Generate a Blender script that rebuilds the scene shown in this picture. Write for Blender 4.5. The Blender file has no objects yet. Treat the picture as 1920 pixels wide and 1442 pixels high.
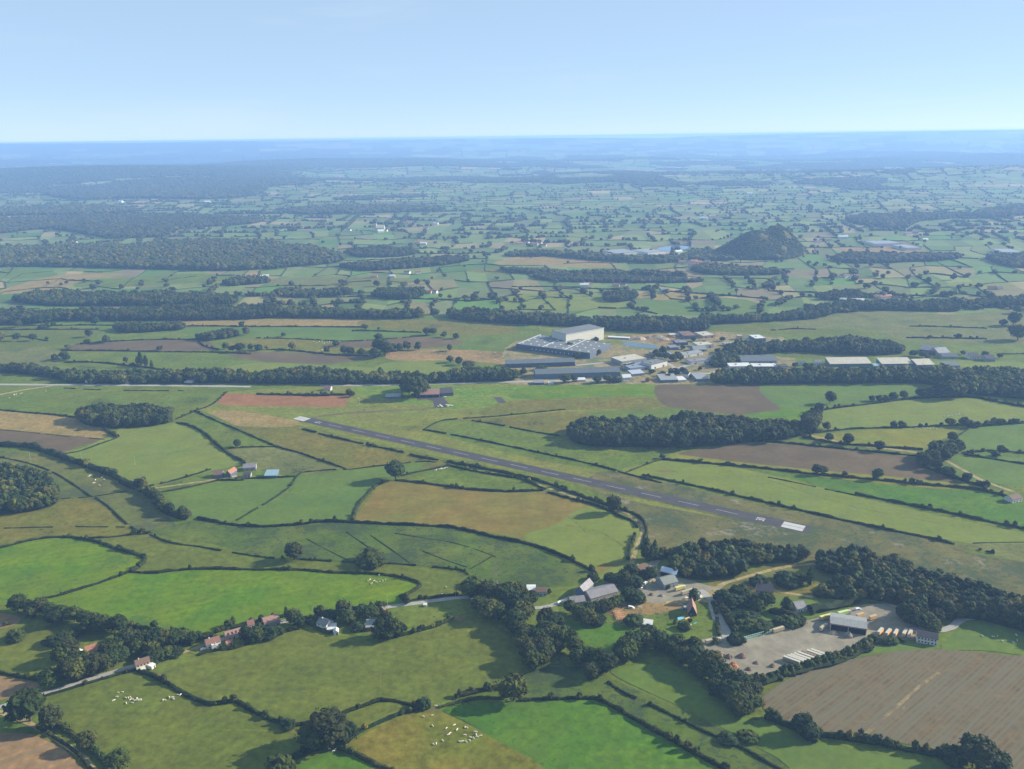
import bpy, bmesh, math, random
import numpy as np
from mathutils import Vector, Matrix
random.seed(7); RNG = np.random.default_rng(11)
sc = bpy.context.scene
C = bpy.context.scene.collection
R = math.radians
# ------------------------------------------------------------------ camera
CAM_H = 380.0; FPX = 1600.0; PITCH = math.atan((721 - 255.5) / FPX); ROLL = .0131; CR, SR = math.cos(ROLL), math.sin(ROLL)
cam = bpy.data.cameras.new('camera'); cam.sensor_width = 36; cam.lens = 36 * FPX / 1920
cam.clip_start = 1; cam.clip_end = 90000
cam_o = bpy.data.objects.new('camera', cam); C.objects.link(cam_o)
cam_o.location = (0, 0, CAM_H); cam_o.rotation_euler = (Matrix.Rotation(math.pi / 2 - PITCH, 3, 'X') @ Matrix.Rotation(-ROLL, 3, 'Z')).to_euler()
sc.camera = cam_o
CP, SP = math.cos(PITCH), math.sin(PITCH)

# ------------------------------------------------------------------ terrain
_perm = RNG.random((64, 64))
def vnoise(x, y):
    x = np.asarray(x, float); y = np.asarray(y, float)
    xi = np.floor(x).astype(int); yi = np.floor(y).astype(int); fx = x - xi; fy = y - yi
    fx = fx * fx * (3 - 2 * fx); fy = fy * fy * (3 - 2 * fy)
    g = lambda a, b: _perm[a % 64, b % 64]
    return (g(xi, yi) * (1 - fx) * (1 - fy) + g(xi + 1, yi) * fx * (1 - fy) + g(xi, yi + 1) * (1 - fx) * fy + g(xi + 1, yi + 1) * fx * fy)
def sstep(a, b, v):
    t = np.clip((np.asarray(v, float) - a) / (b - a), 0, 1); return t * t * (3 - 2 * t)
RX = np.array([-30000, -12000, -8250, -6400, -3250, -750, 1750, 3380, 4500, 6750, 9250, 11800, 30000.])
RZ = np.array([300, 355, 340, 350, 345, 340, 325, 290, 335, 352, 362, 366, 366.])
def tz(x, y):
    x = np.asarray(x, float); y = np.asarray(y, float)
    s = sstep(4300, 8500, y)
    z = s * (46 * vnoise(x / 2300 + 3.3, y / 1500 + .7) * 1.5 + 44 * vnoise(x / 900 + 9, y / 800 + 5) - 14)
    z = z + 95 * np.exp(-((x + 2000) / 1900) ** 2 - ((y - 11500) / 1300) ** 2)
    z = z + 80 * np.exp(-((x + 4600) / 1900) ** 2 - ((y - 8600) / 1000) ** 2)
    z = z + 70 * np.exp(-((x + 8200) / 2300) ** 2 - ((y - 13500) / 1500) ** 2)
    z = z + 55 * np.exp(-((x - 4200) / 1700) ** 2 - ((y - 6900) / 900) ** 2)
    zr = np.interp(x * 20000 / np.maximum(y, 9000), RX, RZ) + 5 * vnoise(x / 1100, y / 1500)
    k = sstep(12500, 20000, y)
    z = z * (1 - k) + zr * k * (1 - .7 * sstep(20500, 26000, y))
    return np.clip(z, 0, 372)
def G(px, py):
    """ground point seen through pixel px,py of the 1920 wide photograph"""
    dx = px - 960; dyy = py - 721; dx, dyy = dx * CR - dyy * SR, dyy * CR + dx * SR
    u = dx / FPX; v = -dyy / FPX
    d = np.array([u, CP + v * SP, -SP + v * CP])
    if d[2] > -1e-3: d[2] = -1e-3
    t = CAM_H / -d[2]
    if t * d[1] > 4300:
        a, b = 4000.0, 20000.0 / d[1]
        ts = np.linspace(a, b, 3000); P = ts[:, None] * d
        below = (CAM_H + P[:, 2]) < tz(P[:, 0], P[:, 1])
        k = np.argmax(below) if below.any() else -1
        t = ts[k]
        return Vector((t * d[0], t * d[1], float(tz(t * d[0], t * d[1]))))
    return Vector((t * d[0], t * d[1], 0))
def depth(p): return p[1] * CP + (CAM_H - p[2]) * SP
def mpp(px, py): return depth(G(px, py)) / FPX      # metres per photo pixel there
def pix(p):
    d = depth(p); up = -(CAM_H - p[2]) * CP + p[1] * SP
    x = FPX * p[0] / d; y = -FPX * up / d
    return 960 + x * CR + y * SR, 721 + y * CR - x * SR
def inpoly(x, y, P):
    P = np.asarray(P, float); x = np.asarray(x, float); y = np.asarray(y, float)
    c = np.zeros(x.shape, bool); n = len(P)
    for i in range(n):
        x1, y1 = P[i]; x2, y2 = P[(i + 1) % n]
        if y1 == y2: continue
        c ^= ((y1 > y) != (y2 > y)) & (x < (x2 - x1) * (y - y1) / (y2 - y1) + x1)
    return c

# ------------------------------------------------------------------ materials
def N(nt, t, **kw):
    n = nt.nodes.new(t)
    for k, v in kw.items(): setattr(n, k, v)
    return n
def mat_new(name, rough=.9, spec=.15):
    m = bpy.data.materials.new(name); m.use_nodes = True; nt = m.node_tree
    b = nt.nodes['Principled BSDF']; b.inputs['Roughness'].default_value = rough
    b.inputs['Specular IOR Level'].default_value = spec
    return m, nt, b
def noise(nt, vec, scale, detail=3, rough=.55):
    n = N(nt, 'ShaderNodeTexNoise'); n.inputs['Scale'].default_value = scale
    n.inputs['Detail'].default_value = detail; n.inputs['Roughness'].default_value = rough
    nt.links.new(vec, n.inputs['Vector']); return n.outputs['Fac']
def rng(nt, fac, a, b, lo=0, hi=1):
    n = N(nt, 'ShaderNodeMapRange'); n.clamp = True
    for i, v in zip(('From Min', 'From Max', 'To Min', 'To Max'), (a, b, lo, hi)): n.inputs[i].default_value = v
    nt.links.new(fac, n.inputs['Value']); return n.outputs['Result']
def mixc(nt, fac, a, b, mode='MIX'):
    n = N(nt, 'ShaderNodeMix'); n.data_type = 'RGBA'; n.blend_type = mode
    for s, v in (('Factor', fac),):
        if isinstance(v, (int, float)): n.inputs[0].default_value = v
        else: nt.links.new(v, n.inputs[0])
    for i, v in ((6, a), (7, b)):
        if isinstance(v, tuple): n.inputs[i].default_value = (*v, 1)
        else: nt.links.new(v, n.inputs[i])
    return n.outputs[2]
def position(nt):
    return N(nt, 'ShaderNodeNewGeometry').outputs['Position']
_fm = {}; ALB = .76
def field_mat(name, c1, c2, tuft=0.0, stripe=None, big=90., tuftc=(.03, .055, .02), patch=None, fine=.38):
    """grass or soil: broad patches of two colours, fine mottling, optional tufts of rushes and drill lines"""
    if name in _fm: return _fm[name]
    m, nt, b = mat_new(name, .95, .05); P = position(nt)
    sat = lambda q: tuple(max(.004, (sum(q) / 3) + (v - sum(q) / 3) * 1.18) for v in q)
    c1, c2 = sat(c1), sat(c2)
    f = rng(nt, noise(nt, P, 1 / big, 4, .6), .36, .64)
    c1, c2 = (c1[0] * 1.2, c1[1] * 1.06, c1[2] * .66), (c2[0] * 1.2, c2[1] * 1.06, c2[2] * .66)
    c = mixc(nt, f, c1, c2)
    f1 = rng(nt, noise(nt, P, 1 / (big * .33), 3), .35, .7, .86, 1.14)
    f2 = rng(nt, noise(nt, P, .16, 4, .7), .3, .7, 1 - fine, 1 + fine)
    mm = N(nt, 'ShaderNodeMath', operation='MULTIPLY'); nt.links.new(f1, mm.inputs[0]); nt.links.new(f2, mm.inputs[1])
    k = N(nt, 'ShaderNodeVectorMath', operation='SCALE'); nt.links.new(c, k.inputs[0]); nt.links.new(mm.outputs[0], k.inputs['Scale'])
    c = k.outputs[0]
    if patch:
        pf = rng(nt, noise(nt, P, 1 / patch[1], 5, .65), patch[2], patch[2] + .07)
        c = mixc(nt, pf, c, patch[0])
    if stripe:
        ang, per, dark, amt = stripe
        mp = N(nt, 'ShaderNodeMapping'); mp.inputs['Rotation'].default_value = (0, 0, ang); nt.links.new(P, mp.inputs['Vector'])
        w = N(nt, 'ShaderNodeTexWave'); w.wave_type = 'BANDS'; w.bands_direction = 'X'
        w.inputs['Scale'].default_value = 1 / per * .31; w.inputs['Distortion'].default_value = 1.3; w.inputs['Detail'].default_value = 3
        w.inputs['Detail Scale'].default_value = 1.1
        nt.links.new(mp.outputs[0], w.inputs['Vector'])
        mp2 = N(nt, 'ShaderNodeMapping'); mp2.inputs['Scale'].default_value = (.42, .014, 1)
        nt.links.new(mp.outputs[0], mp2.inputs['Vector'])
        n2 = rng(nt, noise(nt, mp2.outputs[0], 1.0, 3, .7), .35, .65)
        a = N(nt, 'ShaderNodeMath', operation='MULTIPLY'); nt.links.new(w.outputs['Fac'], a.inputs[0]); a.inputs[1].default_value = amt * .5
        a2 = N(nt, 'ShaderNodeMath', operation='MULTIPLY_ADD'); nt.links.new(n2, a2.inputs[0]); a2.inputs[1].default_value = amt; nt.links.new(a.outputs[0], a2.inputs[2])
        c = mixc(nt, a2.outputs[0], c, dark)
    if tuft:
        t = noise(nt, P, .16, 6, .75); t2 = noise(nt, P, .014, 3)
        a = N(nt, 'ShaderNodeMath', operation='MULTIPLY_ADD'); nt.links.new(t2, a.inputs[0]); a.inputs[1].default_value = .7; nt.links.new(t, a.inputs[2])
        c = mixc(nt, rng(nt, a.outputs[0], .98 - tuft * .14, 1.03 - tuft * .1, 0, .85), c, tuftc)
    sc_ = N(nt, 'ShaderNodeVectorMath', operation='SCALE'); nt.links.new(c, sc_.inputs[0]); sc_.inputs['Scale'].default_value = ALB; c = sc_.outputs[0]
    nt.links.new(c, b.inputs['Base Color'])
    _fm[name] = m; return m
def plain(name, col, rough=.8, spec=.3, var=.12, scale=.6, metal=0):
    if name in _fm: return _fm[name]
    m, nt, b = mat_new(name, rough, spec); P = position(nt)
    f = rng(nt, noise(nt, P, scale, 4, .65), .3, .7, 1 - var, 1 + var)
    k = N(nt, 'ShaderNodeVectorMath', operation='SCALE'); k.inputs[0].default_value = col; nt.links.new(f, k.inputs['Scale'])
    nt.links.new(k.outputs[0], b.inputs['Base Color']); b.inputs['Metallic'].default_value = metal
    _fm[name] = m; return m
def foliage_mat():
    m, nt, b = mat_new('foliage', .85, .12); P = position(nt)
    at = N(nt, 'ShaderNodeAttribute', attribute_name='tint')
    oi = N(nt, 'ShaderNodeObjectInfo')
    v = rng(nt, oi.outputs['Random'], 0, 1, .6, 1.05)
    f = rng(nt, noise(nt, P, .9, 3, .7), .3, .7, .6, 1.4)
    mm = N(nt, 'ShaderNodeMath', operation='MULTIPLY'); nt.links.new(v, mm.inputs[0]); nt.links.new(f, mm.inputs[1])
    k = N(nt, 'ShaderNodeVectorMath', operation='SCALE'); nt.links.new(at.outputs['Color'], k.inputs[0]); nt.links.new(mm.outputs[0], k.inputs['Scale'])
    nt.links.new(k.outputs[0], b.inputs['Base Color']); return m
M_FOL = foliage_mat()
M_BARK = plain('bark', (.07, .055, .04), .95, .1, .3, 2)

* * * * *

Exercise description: Write out, word for word, the lines from the start of the data through the one holding "CP, SP = math.cos(PITCH), math.sin(PITCH)". Omit pictures.

Final result:
Generate a Blender script that rebuilds the scene shown in this picture. Write for Blender 4.5. The Blender file has no objects yet. Treat the picture as 1920 pixels wide and 1442 pixels high.
import bpy, bmesh, math, random
import numpy as np
from mathutils import Vector, Matrix
random.seed(7); RNG = np.random.default_rng(11)
sc = bpy.context.scene
C = bpy.context.scene.collection
R = math.radians
# ------------------------------------------------------------------ camera
CAM_H = 380.0; FPX = 1600.0; PITCH = math.atan((721 - 255.5) / FPX); ROLL = .0131; CR, SR = math.cos(ROLL), math.sin(ROLL)
cam = bpy.data.cameras.new('camera'); cam.sensor_width = 36; cam.lens = 36 * FPX / 1920
cam.clip_start = 1; cam.clip_end = 90000
cam_o = bpy.data.objects.new('camera', cam); C.objects.link(cam_o)
cam_o.location = (0, 0, CAM_H); cam_o.rotation_euler = (Matrix.Rotation(math.pi / 2 - PITCH, 3, 'X') @ Matrix.Rotation(-ROLL, 3, 'Z')).to_euler()
sc.camera = cam_o
CP, SP = math.cos(PITCH), math.sin(PITCH)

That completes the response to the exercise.